I due archi della grande M gialla adesso assomigliano a un rimpianto. È come la vita che va via nell'inerzia di un'illusione. McDonald's lascia la Russia dopo trentadue anni e la dismissione peserà sui suoi conti per quasi un miliardo e mezzo. Non è neppure una sorpresa. La guerra in Ucraina ha cambiato tutto e ricostruito muri. A marzo la multinazionale aveva già chiuso gran parte dei suoi 847 ristornati, quelli controllati direttamente. Erano rimasti aperti solo quelli in franchising, un centinaio. Ora ritira il marchio e vende il resto, con la speranza di non lasciare a casa i suoi 62mila dipendenti. Sembra quasi un segno del destino che a subentrare sia una catena russa di fast food registrata da meno di un mese. Zio Vanja e il nome dice molto. Il personaggio di Chekhov incarna la disillusione. È la fine dei sogni e la rincorsa di una giovinezza sprecata, andata a male, con un futuro promesso che non è mai diventato realtà. Quello che ti resta è una vita che non riconosci più e fai fatica a immaginarla come tua. Quand'è che il destino è deragliato e ti sei svegliato senza più speranze? Questo passaggio di marchi racconta la deriva russa e il contro passato prossimo della globalizzazione. A guardarla da lontano assomiglia a una distopia.
L'approdo a Mosca fu una festa. Era il 31 gennaio del 1990 e a piazza Pushkin, esiliato dallo zar Alessandro per i suoi versi sulla libertà, «Malfattore autocratico! Odio te e il tuo trono», più di 30mila persone si erano messe in fila alle quattro di notte per assaggiare il loro primo Big Mac. La foto di quella processione raccontava la svolta. La guerra fredda sembrava davvero alle spalle, perché quella M appariva come qualcosa di più del cibo veloce e di un consumismo a stelle e strisce. Tre anni dopo quando aprì il secondo seduto ai tavoli c'era pure il presidente Boris Eltsin. Quella M era carica di speranze. Il mercato, si diceva, è il passaporto per la liberal-democrazia, proprio quell'idea di mondo che ora Putin considera obsoleta e soprattutto perniciosa. Era l'architrave della sociologia politica del nuovo millennio. Non è difficile non ricordare cosa scriveva Thomas Friedman nel dicembre 1996 sulle pagine del New York Times. È quell'arguzia che diventerà famosa come la «teoria degli archi d'oro». La polpetta della pace. L'assioma è questo: nazioni con classi medie che sono abbastanza prospere da consentire l'apertura di un McDonald's hanno raggiunto un livello di ricchezza e integrazione globale tale da rendere la guerra economicamente dannosa. Il popolo del fast preferisce la fila alle armi.

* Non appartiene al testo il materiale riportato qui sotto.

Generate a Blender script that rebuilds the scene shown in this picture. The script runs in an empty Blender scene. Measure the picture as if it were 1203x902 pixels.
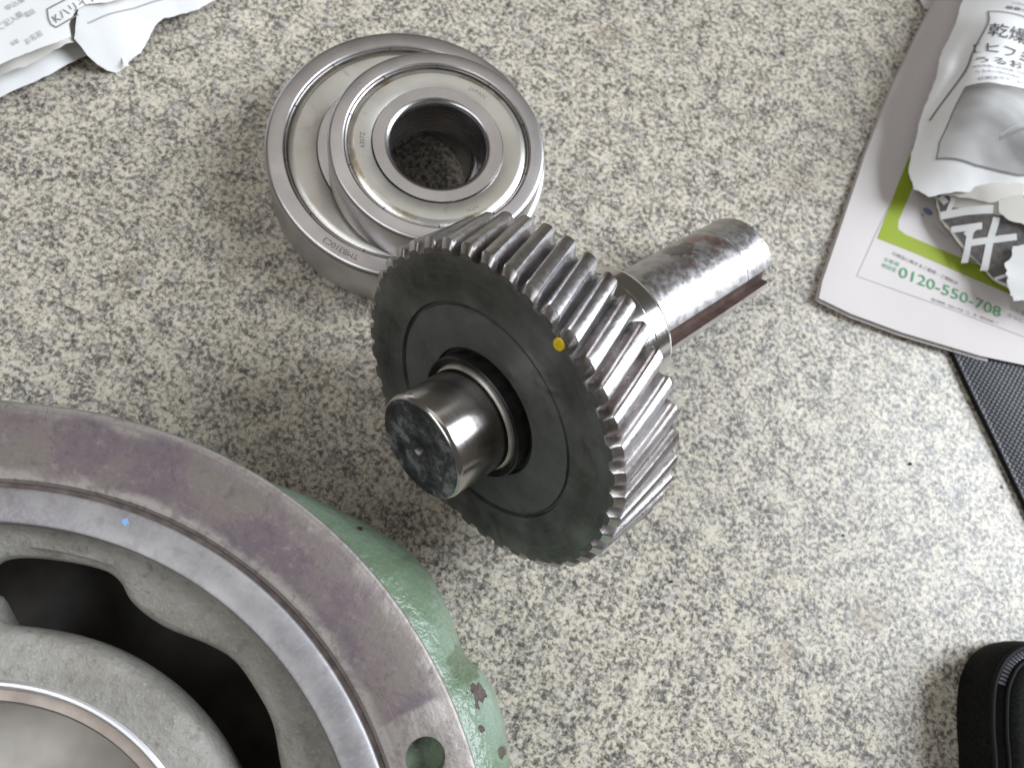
import bpy, bmesh, math, random
import numpy as np
from mathutils import Vector, Matrix, noise as mnoise
from mathutils.geometry import delaunay_2d_cdt
random.seed(7)
S = 0.001                                   # everything below is written in millimetres
PI = math.pi
R = math.radians
scene = bpy.context.scene
col = scene.collection

# ------------------------------------------------------------------ camera
cam = bpy.data.cameras.new('camera'); camo = bpy.data.objects.new('camera', cam); col.objects.link(camo)
cr = Vector((0.87288678, 0.46065817, 0.16081890)); cu = Vector((-0.48792281, 0.82411074, 0.28770267))
cb = -Vector((0.0, 0.32959906, -0.94412100))
m = Matrix((cr, cu, cb)).transposed().to_4x4()
m.translation = Vector((80.082, -166.760, 321.466)) * S
camo.matrix_world = m
cam.sensor_width = 36; cam.lens = 29.915; cam.clip_start = 0.01; cam.clip_end = 20
cam.dof.use_dof = True; cam.dof.focus_distance = 0.268; cam.dof.aperture_fstop = 14
scene.camera = camo

# ------------------------------------------------------------------ light
world = bpy.data.worlds.new('World'); scene.world = world; world.use_nodes = True
bg = world.node_tree.nodes['Background']
bg.inputs[0].default_value = (1.0, 0.91, 0.78, 1); bg.inputs[1].default_value = 0.08
def area(name, d, dist, sx, sy, watts, color, target=(60, -60, 20)):
    l = bpy.data.lights.new(name, 'AREA'); l.shape = 'RECTANGLE'; l.size = sx; l.size_y = sy
    l.energy = watts; l.color = color
    o = bpy.data.objects.new(name, l); col.objects.link(o)
    t = Vector(target) * S
    o.location = t + Vector(d).normalized() * dist
    o.rotation_euler = (t - o.location).to_track_quat('-Z', 'Y').to_euler()
    return o
area('window_light', (0.64, 0.50, 0.55), 2.5, 1.20, 1.80, 98.0, (0.85, 0.92, 1.0))
area('tube_light', (-0.35, -0.42, 0.82), 1.4, 1.30, 0.30, 5.6, (0.93, 0.96, 1.0))
area('ceiling_light', (-0.35, 0.40, 1.0), 1.7, 1.4, 1.0, 2.9, (1.0, 0.97, 0.92))
scene.view_settings.view_transform = 'Standard'; scene.view_settings.look = 'None'
scene.view_settings.exposure = 0.22; scene.view_settings.gamma = 1.0
scene.view_settings.use_curve_mapping = False
scene.cycles.use_denoising = True

# ------------------------------------------------------------------ material helpers
class NT:
    def __init__(s, name):
        s.m = bpy.data.materials.new(name); s.m.use_nodes = True; s.t = s.m.node_tree; s.n = s.t.nodes
        s.b = s.n['Principled BSDF']; s.tc = s.n.new('ShaderNodeTexCoord')
    def link(s, a, b): s.t.links.new(a, b)
    def setin(s, k, v):
        if isinstance(v, bpy.types.NodeSocket): s.link(v, s.b.inputs[k])
        else: s.b.inputs[k].default_value = v
    def noise(s, scale, detail=4, rough=.5, dist=0, vec=None, stretch=None):
        n = s.n.new('ShaderNodeTexNoise'); n.inputs['Scale'].default_value = scale; n.inputs['Detail'].default_value = detail
        n.inputs['Roughness'].default_value = rough; n.inputs['Distortion'].default_value = dist
        v = vec or s.tc.outputs['Object']
        if stretch:
            mp = s.n.new('ShaderNodeMapping'); mp.inputs['Scale'].default_value = stretch; s.link(v, mp.inputs[0]); v = mp.outputs[0]
        s.link(v, n.inputs['Vector']); return n.outputs['Fac']
    def ramp(s, fac, stops, interp='LINEAR'):
        r = s.n.new('ShaderNodeValToRGB'); e = r.color_ramp.elements; r.color_ramp.interpolation = interp
        while len(e) > 1: e.remove(e[-1])
        e[0].position = stops[0][0]; e[0].color = c4(stops[0][1])
        for p, c in stops[1:]:
            x = e.new(p); x.color = c4(c)
        s.link(fac, r.inputs[0]); return r.outputs[0]
    def mix(s, fac, a, b, mode='MIX'):
        x = s.n.new('ShaderNodeMix'); x.data_type = 'RGBA'; x.blend_type = mode
        for k, v in ((0, fac), (6, a), (7, b)):
            if isinstance(v, bpy.types.NodeSocket): s.link(v, x.inputs[k])
            else: x.inputs[k].default_value = c4(v) if k else v
        return x.outputs[2]
    def math(s, op, a, b=None, c=None, clamp=False):
        x = s.n.new('ShaderNodeMath'); x.operation = op; x.use_clamp = clamp
        for k, v in enumerate((a, b, c)):
            if v is None: continue
            if isinstance(v, bpy.types.NodeSocket): s.link(v, x.inputs[k])
            else: x.inputs[k].default_value = v
        return x.outputs[0]
    def xyz(s):
        x = s.n.new('ShaderNodeSeparateXYZ'); s.link(s.tc.outputs['Object'], x.inputs[0]); return x.outputs
    def polar(s):
        x = s.xyz(); r = s.math('SQRT', s.math('ADD', s.math('MULTIPLY', x[0], x[0]), s.math('MULTIPLY', x[1], x[1])))
        a = s.math('ARCTAN2', x[1], x[0]); return r, a, x[2]
    def polvec(s, ka=1.0, kr=1.0, kz=1.0):
        r, a, z = s.polar(); c = s.n.new('ShaderNodeCombineXYZ')
        s.link(s.math('MULTIPLY', a, ka), c.inputs[0]); s.link(s.math('MULTIPLY', r, kr), c.inputs[1]); s.link(s.math('MULTIPLY', z, kz), c.inputs[2])
        return c.outputs[0]
    def smooth(s, v, lo, hi):
        x = s.n.new('ShaderNodeMapRange'); x.interpolation_type = 'SMOOTHSTEP'
        s.link(v, x.inputs[0]); x.inputs[1].default_value = lo; x.inputs[2].default_value = hi; return x.outputs[0]
    def spot(s, p, rad, wob=0.6, nscale=300):
        d = s.n.new('ShaderNodeVectorMath'); d.operation = 'DISTANCE'
        src = s.tc.outputs['Object']
        if len(p) == 2:
            fl_ = s.n.new('ShaderNodeVectorMath'); fl_.operation = 'MULTIPLY'; s.link(src, fl_.inputs[0]); fl_.inputs[1].default_value = (1, 1, 0); src = fl_.outputs[0]; p = (p[0], p[1], 0)
        s.link(src, d.inputs[0]); d.inputs[1].default_value = [v * S for v in p]
        n = s.noise(nscale, 3)
        dd = s.math('ADD', d.outputs['Value'], s.math('MULTIPLY', s.math('SUBTRACT', n, .5), rad * S * wob * 4))
        return s.math('SUBTRACT', 1.0, s.smooth(dd, rad * S * .85, rad * S * 1.1))
    def bump(s, h, strength=.5, dist=.0002):
        b = s.n.new('ShaderNodeBump'); b.inputs['Strength'].default_value = strength; b.inputs['Distance'].default_value = dist
        s.link(h, b.inputs['Height']); s.link(b.outputs[0], s.b.inputs['Normal']); return b
def c4(c): return (c, c, c, 1) if isinstance(c, (int, float)) else (tuple(c) + (1,) if len(c) == 3 else c)
def plain(name, color, rough=.5, metal=0.0, spec=.5):
    t = NT(name); t.setin('Base Color', c4(color)); t.setin('Roughness', rough); t.setin('Metallic', metal); t.setin('Specular IOR Level', spec)
    return t.m
def vary(name, a, b, scale, rough, metal, lo=.35, hi=.65, bump=0, bdist=.0001, detail=5, rvar=.1):
    t = NT(name); n = t.noise(scale, detail)
    t.setin('Base Color', t.ramp(n, [(lo, a), (hi, b)])); t.setin('Metallic', metal)
    n2 = t.noise(scale * 2.3, 4)
    t.setin('Roughness', t.math('ADD', rough - rvar / 2, t.math('MULTIPLY', n2, rvar)))
    if bump: t.bump(t.noise(scale * 3, 4), bump, bdist)
    return t.m
MAT = {}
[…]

Non è andata cosi. I soldi non sono tutto o comunque non bastano. La Russia, e ancora di più la Cina, si sono presi il capitalismo e hanno rispedito al mittente libertà e democrazia. È che in questa voglia di stringere e far girare veloce il mondo ci siamo dimenticati dei diritti umani. La sorpresa, sconfortante, è che quei diritti non sono universali. Putin li ha rinnegati senza dolore e in fondo non li ha mai sentiti come suoi.
L'esodo dei McDonald's dalla Russia racconta proprio
questo. Restano le parole di zio Vanja: Quelli che vivranno dopo di noi, fra due o trecento anni, e ai quali stiamo preparando la strada, ci saranno grati? Si ricorderanno di noi con una buona parola?». No, non ricorderanno.